September 3, 2016

Beyond Beauty: Taiwan from Above (2013)

There seems to be a specific sub-genre of documentary film dedicated to rolling aerial vistas of landscapes. Slow drifting shots of mountains and fields, crashing oceans, lush forests, and so on. They are usually edited together with rich musical scores, often-times ones based around world music. These films can be quite pretty to watch, but also relatively hollow and vacuous.

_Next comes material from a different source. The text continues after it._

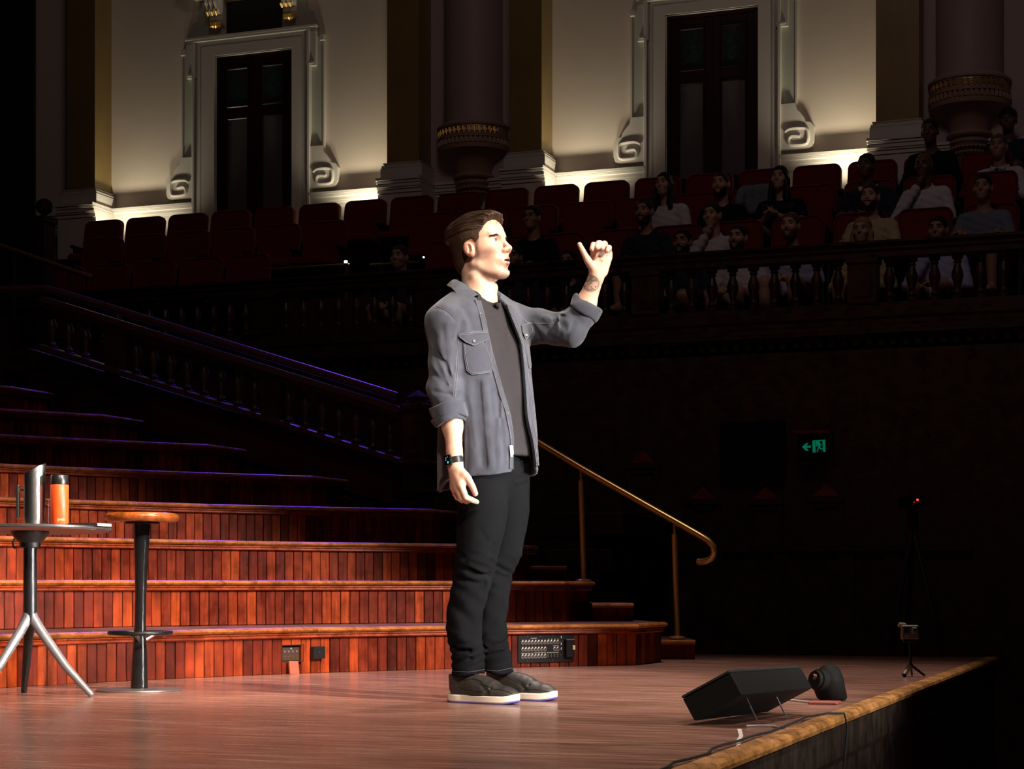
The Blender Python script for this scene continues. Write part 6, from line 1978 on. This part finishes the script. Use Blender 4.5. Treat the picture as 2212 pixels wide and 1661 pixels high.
# orange bottle
bx = tp(128.5, None, -.09); br = 19.6 / FPX * (TY - .09); bh = 111 / FPX * (TY - .09)
bot = thing('bottle', 'bright orange insulated bottle with a black lid on the bar table', 'bottle', bx)
M_ORANGE = plain('orange_powder_coat', (.85, .075, .008), .42, var=.03)
mb = MB(); mb.lathe([(br - .003, 0), (br - .001, .002), (br, .006), (br, .0068), (br - .0004, .0072), (br, .0078), (br, bh * .80), (br - .0015, bh * .812)], bx, 40); bb = part('body', mb, M_ORANGE, bot, smooth=True)
mb = MB(); mb.lathe([(br - .0015, bh * .812), (br - .0012, bh * .818), (br - .0012, bh * .985), (br - .003, bh), (0, bh)], bx, 40, caps=False); part('lid', mb, plain('lid_black', (.012, .012, .013), .3), bot, smooth=True)
tm = text_mesh('geeb', .0150, .0004)
ca, sa = math.atan2(-1, .12) + .30, br + .0004
for v in tm.vertices:
    t = ca + v.co.x / br; r_ = sa + v.co.z
    v.co = Vector((bx.x + r_ * math.cos(t), bx.y + r_ * math.sin(t), bx.z + .0265 + v.co.y)) - bx
tm.materials.append(plain('pink_print', (.85, .40, .30), .5)); link('lettering', tm, bb)
# tumbler
gx = tp(112, None, .04); gr = .030; gh = 60 / FPX * TY
M_GLASS = None
m_, nt_, p_ = _nodes('clear_glass'); p_.inputs['Transmission Weight'].default_value = 1.0; p_.inputs['Roughness'].default_value = .02; p_.inputs['IOR'].default_value = 1.45; p_.inputs['Base Color'].default_value = (.95, .95, .95, 1)
tum = thing('tumbler', 'clear glass tumbler half hidden behind the orange bottle', 'glass', gx)
mb = MB(); mb.lathe([(gr - .002, 0), (gr, .002), (gr + .001, gh), (gr - .0008, gh), (gr - .002, .006), (0, .006)], gx, 32, caps=False); mb.f.append(tuple(range(31, -1, -1))); part('cup', mb, m_, tum, smooth=True)
# books
M_COVER = plain('book_cover', (.022, .018, .018), .45, var=.3); M_PAGE = plain('book_pages', (.62, .50, .34), .8, var=.15, scale=200, stretch=(1, 1, 6))
def book(cx, cy, z, wx, wy, th, rot, name, label, cover):
    b = thing(name, label, 'book', (cx, cy, z))
    mb = MB(); mb.box(cx - wx, cx + wx, cy - wy, cy + wy, z + th - .0018, z + th, .0008); part('front_cover', mb, cover, b)
    mb = MB(); mb.box(cx - wx, cx + wx, cy - wy, cy + wy, z, z + .0018, .0008); part('back_cover', mb, cover, b)
    mb = MB(); mb.box(cx - wx + .003, cx + wx - .002, cy - wy + .002, cy + wy - .003, z + .0018, z + th - .0018); part('pages', mb, M_PAGE, b)
    mb = MB(); mb.box(cx - wx, cx + wx, cy - wy - .001, cy - wy + .0015, z, z + th, .0008); part('spine', mb, cover, b)
    b.rotation_euler = (0, 0, rot); return b
q = tp(190, None, -.06)
bk = book(q.x, q.y, TZt, .072, .055, .0135, -.30, 'book', 'dark paperback with cream pages overhanging the right rim of the bar table', M_COVER)
q = tp(42, None, .02)
o = book(q.x, q.y, TZt, .05, .07, .004, .3, 'booklet', 'thin pale booklet lying behind the steel jug on the bar table', plain('pale_paper', (.62, .50, .34), .8))

# ------------------------------------------------------------------ bar stool
SX, SY = (303 - CX) / FPX * 7.45, 7.45
def sz(py): return EYE + (HY - py) / FPX * SY
stool = thing('bar_stool', 'black column bar stool with a round orange-brown wooden seat and foot ring', 'stool', (SX, SY, 0))
sx2 = (306.5 - CX) / FPX * SY
zs = sz(1108)
M_SEATW = wood('stool_seat_wood', [(0.0, (0.44, 0.105, 0.016)), (1.0, (0.48, 0.12, 0.02))], .25, (30, 4, 30), .5, 0, .4)
mb = MB(); mb.lathe([(.10, -.036), (.138, -.034), (.147, -.026), (.1495, -.018), (.147, -.008), (.139, -.001), (.12, .001), (0, -.003)], (sx2, SY, zs - .001), 56); part('seat', mb, M_SEATW, stool, smooth=True)
mb = MB(); mb.lathe([(.07, -.044), (.07, -.036)], (sx2, SY, zs), 30); part('seat_plate', mb, M_BLKMETAL, stool)
L = [(1489, 301, 18.6), (1440, 301.5, 17.0), (1400, 302, 15.2), (1350, 303, 12.4), (1290, 304, 12.0), (1240, 304.5, 13.4), (1190, 305.5, 15.6), (1150, 306, 17.4), (1124, 306.5, 18.6)]
rings = []
for py, px, r in L:
    c = Vector(((px - CX) / FPX * SY, SY, sz(py))); rr = r / FPX * SY
    rings.append([(c.x + rr * math.cos(2 * PI * i / 28), c.y + rr * math.sin(2 * PI * i / 28), c.z) for i in range(28)])
rings[0] = [(x, y, .008) for x, y, z in rings[0]]
mb = MB(); mb.rings(rings); part('column', mb, plain('gloss_black', (.010, .010, .011), .22, var=.1), stool, smooth=True)
zr = sz(1367)
mb = MB(); ring = [Vector((SX + .122 * math.cos(2 * PI * i / 48), SY + .122 * math.sin(2 * PI * i / 48), zr)) for i in range(49)]
mb.tube(ring, .0085, 10, caps=False); fr = part('foot_ring', mb, M_BLKMETAL, stool, smooth=True)
for a in (25, 145, 265):
    d = Vector((math.cos(math.radians(a)), math.sin(math.radians(a)), 0)); mb = MB()
    mb.tube([Vector((SX, SY, zr - .028)) + d * .024, Vector((SX, SY, zr - .006)) + d * .06, Vector((SX, SY, zr - .001)) + d * .118], .006, 8); part('strut', mb, M_STEEL, fr, smooth=True)
mb = MB(); mb.lathe([(.170, 0), (.172, .003), (.168, .007), (.05, .010), (0, .010)], (SX - .004, SY, 0), 56); part('base_plate', mb, plain('scuffed_steel', (.40, .35, .30), .3, .8, var=.3, scale=30), stool, smooth=True)

# ------------------------------------------------------------------ brass handrail by the aisle steps
h0, h1 = Vector((.955, 10.72, 0)), Vector((.42, 11.02, 0))
def hr(px, py):
    a = (px - CX) / FPX; d = h1 - h0
    t = (a * h0.y - h0.x) / (d.x - a * d.y); p = h0 + d * t
    return Vector((p.x, p.y, EYE + (HY - py) / FPX * p.y))
rail = thing('brass_handrail', 'brass stair handrail with curled end on slim posts right of the speaker', 'handrail', (h0.x, h0.y, .112))
pts = [hr(x, y) for x, y in ((985, 842), (1060, 890), (1165, 957), (1260, 1014), (1390, 1088), (1470, 1133), (1512, 1157), (1530, 1168), (1541, 1181), (1543, 1195), (1537, 1206), (1526, 1212), (1514, 1214), (1507, 1213))]
mb = MB(); mb.tube(pts, .0195, 14); part('rail', mb, M_BRASS, rail, smooth=True)
for px, pt, pb, pxb in ((1456, 1134, 1379, 1463), (1254, 1019, 1256, 1261), (1050, 893, 1150, 1056)):
    a, b = hr(px, pt), hr(pxb, pb)
    mb = MB(); mb.tube([b, a - (a - b).normalized() * .055], .0175, 12); post = part('post', mb, M_BRASS, rail, smooth=True)
    mb = MB(); mb.tube([a - (a - b).normalized() * .056, a - (a - b).normalized() * .04, a + Vector((0, 0, .004))], [.012, .007, .006], 8); part('rail_bracket', mb, M_BRASS, post, smooth=True)
    mb = MB(); mb.lathe([(.05, 0), (.05, .006), (.04, .012), (.02, .016)], b, 20); part('flange', mb, M_BRASS, post, smooth=True)

# ------------------------------------------------------------------ sockets in the lowest tier
def on_tier(px, z, off=0.0):
    R = 5.13 + .0 - off; th = arc_at(px, R); p = on_arc(R, th, z); return p, th
def tier_frame(px):
    th = arc_at(px, 5.13); t = Vector((math.sin(th), -math.cos(th), 0)); n = Vector((-math.cos(th), -math.sin(th), 0)); return on_arc(5.13, th), t, n
def fbox(org, t, n, x0, x1, o0, o1, z0, z1, b=.001):
    mb = MB(); mb.box(x0, x1, o0, o1, z0, z1, b); mb.v = [tuple(org + t * x + n * y + Vector((0, 0, z))) for x, y, z in mb.v]; return mb
org, t, n = tier_frame(1178.5)
if t.x < 0: t = -t
W = .158 * 1.02
pp = thing('patch_panel', 'black patch panel with three rows of round sockets in the bottom tier face', 'panel', org + Vector((0, 0, .02)))
part('plate', fbox(org, t, n, -W, W, .002, .009, .024, .166, .001), M_BLKMETAL, pp)
M_RING = plain('nickel_ring', (.42, .37, .32), .35, .6); M_PRINT = plain('white_print', (.6, .58, .54), .7)
rg = MB(); N = 18
rr = [[(r * math.cos(2 * PI * i / N), y, r * 1.12 * math.sin(2 * PI * i / N)) for i in range(N)] for r, y in ((.0088, .0), (.0088, .004), (.0070, .0045), (.0066, .001))]
rg.rings(rr, caps=False); rg.prism([(-.0045, .0, .008), (.0045, 0, .008), (.004, 0, .0155), (-.004, 0, .0155)], (0, .003, 0)); ring_me = rg.mesh('socket', M_RING, smooth=True)
core = MB(); core.tube([(0, .0, 0), (0, .0012, 0)], .0068, 16); core_me = core.mesh('socket_core', plain('socket_violet', (.045, .035, .055), .4))
dk_me = rg.mesh('socket', M_BLKMETAL, smooth=True)
ang = math.atan2(t.y, t.x)
def sock(x, z, me):
    o = link('socket', me, pp, org + t * x + n * .009 + Vector((0, 0, z)) - gpos(pp)); o.rotation_euler = (0, 0, ang + (PI if (Vector((math.cos(ang + PI / 2), math.sin(ang + PI / 2), 0)) - n).length > 1 else 0))
    link('socket_core', core_me, o)
def fx(u): return -W + 2 * W * (u - 190) / (1975 - 190)
for r_, z in ((0, .128), (1, .092), (2, .056)):
    for c in range(12):
        u = 330 + 101.5 * c
        if r_ == 1 and c in (8, 9): continue
        sock(fx(u), z, dk_me if (r_ == 2 and c > 7) else ring_me)
mb = MB()
def pr(u0, u1, z, h=.0022):
    b = fbox(org, t, n, fx(u0), fx(u1), .0085, .0096, z - h / 2, z + h / 2, 0); o = len(mb.v); mb.v += b.v; mb.f += [tuple(i + o for i in f) for f in b.f]
pr(585, 775, .1505); pr(285, 680, .0735, .0016); pr(700, 1080, .0755, .0016); pr(1100, 1480, .0755, .0016); pr(1290, 1485, .1105)
for c in range(4): pr(1140 + 101 * c, 1172 + 101 * c, .1455); pr(1110 + 101 * c, 1160 + 101 * c, .071, .0016)
for z in (.155, .12, .095): pr(1550, 1575, z, .013)
part('print_marks', mb, M_PRINT, pp)['kind'] = 'stuff'
for u, z in ((485, .159), (890, .159), (1288, .159), (1545, .134), (1610, .135), (485, .034), (1288, .035), (1945, .137), (1945, .065), (1540, .062)):
    mb2 = MB(); c = org + t * fx(u) + Vector((0, 0, z)); mb2.tube([c + n * .0085, c + n * .0105], .0019, 8); part('screw', mb2, M_STEEL, pp)
bx_ = part('side_box', fbox(org, t, n, fx(1665), fx(1930), .009, .034, .050, .144, .003), M_BLKMETAL, pp)
part('white_connector', fbox(org, t, n, fx(1855), fx(1935), .034, .041, .088, .112, .002), M_PAGE, bx_)
part('box_edge', fbox(org, t, n, fx(1665), fx(1930), .032, .036, .141, .145, .001), M_GREYMETAL, bx_)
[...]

In a few months I am travelling on a holiday to Taiwan, and seeing there was a documentary feature titled Beyond Beauty: Taiwan from Above I figured I could get a head start in seeing what parts of the Taiwanese landscape would be worth visiting myself. The film opens pretty much exactly how one would expect it to: beautiful vistas of Taiwan's mountain ranges and thick forests. Lakes, rivers and waterfalls. Soporific orchestral music backs it as the helicopter-mounted camera captures the idyllic landscape, and a soothing voiceover waxing lyrical about the beauty of the natural world. Yes?

No!

About ten minutes in, Beyond Beauty abruptly pulls the rug out from underneath its audience. See this staggeringly beautiful forest? Surprise! It is being torn down to squeeze in tea crops for the fashionable urban elite. See this attractive river? It is getting destroyed by industrial factories pumping untreated chemicals straight into it. Ecosystems are dead. The coastline is destroyed. The world's single-largest emitter of carbon dioxide is a massive mega-power station, whose coal fires billow ash into the air every day of the year.

There is a vaguely unpleasant rhythm to Beyond Beauty, in that it constantly showcases something beautiful and then showcases how the Taiwanese people have destroyed it. The voiceover, by film director Wu Nien-jen, constantly chastises its target audience. It asks how they could stand for it. It demands to know how they let it happen. A last-minute sequence shows off some promising ecological recoveries, but altogether this is a depressing and accusatory picture.

As a documentary it is rather repetitive and dreary, but as a political statement it is wonderfully effective. Director Chi Po-lin took three years to shoot the film, and it feels soaked in his anger and disgust. It is, I suspect, impossible for most viewers to avoid getting sucked in by his rage. There has been some terrible damage done to Taiwan's environment, and even if we are not Taiwanese ourselves we know that similar damage is being done in our own countries all around the world. It is not a tremendously fun film, but it feels like an important one. It is absolutely worth tracking down and watching.

One particular highlight is Ricky Ho's emotive and sweeping orchestral score. There is more than a hint of Joe Hisaishi about it, and it backs the smooth photography perfectly. This was a huge hit upon release in Taiwan, and to be honest it is easy to see why.